Ctrl S Data in Hyderabad is also expanding at a rapid clip. Having already set up the country’s first tier-IV data centre in Hyderabad, it intends to spend Rs 750 crore on data centres in six cities across the country. Says P. Sridhar Reddy, chairman and managing director of the company, “The Indian data centre market grew very slowly till 2004 due to the high cost of hosting, which can be attributed to the expensive bandwidth. But with the bandwidth costs going down drastically, data centres in India are set for a giant leap.”

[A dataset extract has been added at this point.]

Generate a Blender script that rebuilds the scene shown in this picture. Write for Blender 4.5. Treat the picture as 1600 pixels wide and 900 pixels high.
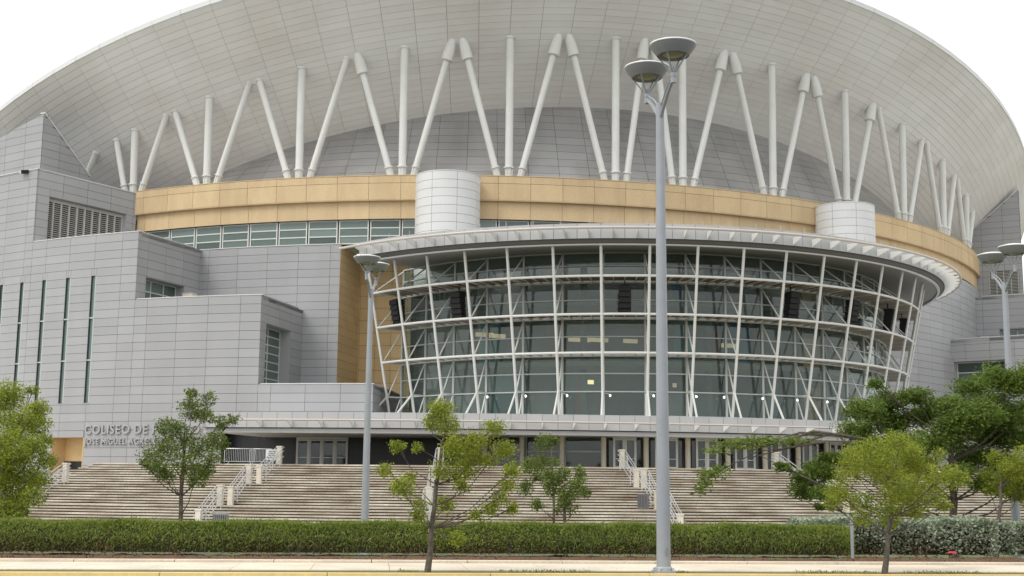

The shift from captive to third party is making increasingly more sense to companies who are interested in focusing on their core competencies. Companies require huge investments in order to maintain support infrastructure, whereas third-party outsourcing assumes the burden for doing so. Nagging daily concerns over power supply, reliability, sufficient bandwidth and ample disk space are now somebody else’s problems, while stringent service level agreements will ensure that a high quality of service offered by outside-companies is a contractual obligation.
“We invested in data centres back in 1999 when we didn’t have any other option,” says Pravir Vohra, chief technology officer of the ICICI Group. “But in principle, we are not against outsourcing applications to third party vendors, especially those that are not mission-critical.” The physical structure and equipment within the data centres belongs to the ICICI group, but it has outsourced certain applications and management to third-party providers such as HP, Sun Microsystems and IBM.





So, what could trip up growth of data centres in India? Power is the biggest concern, considering the shoddy state of the power sector in India. Gartner estimates that power will become a critical decision factor for India in about two years. Considering traditional data centres typically waste more than 60 per cent of the energy that they use to cool equipment, this is bad news for Indian companies. This means that backup generators or indigenous ‘clean’ technologies will become a necessity. Says Unnikrishnan, “New greening technologies can lead to dramatic improvements in energy efficiency and cost as the data centre is fast becoming critical for today’s business.”





David says that India will “become a major player in terms of both revenue and capacity, second only to Japan”, despite the many sizeable potholes facing the data centre industry. For this to come true, however, the government needs to fix the basic infrastructure so that companies are not hindered in their goals of becoming global leaders.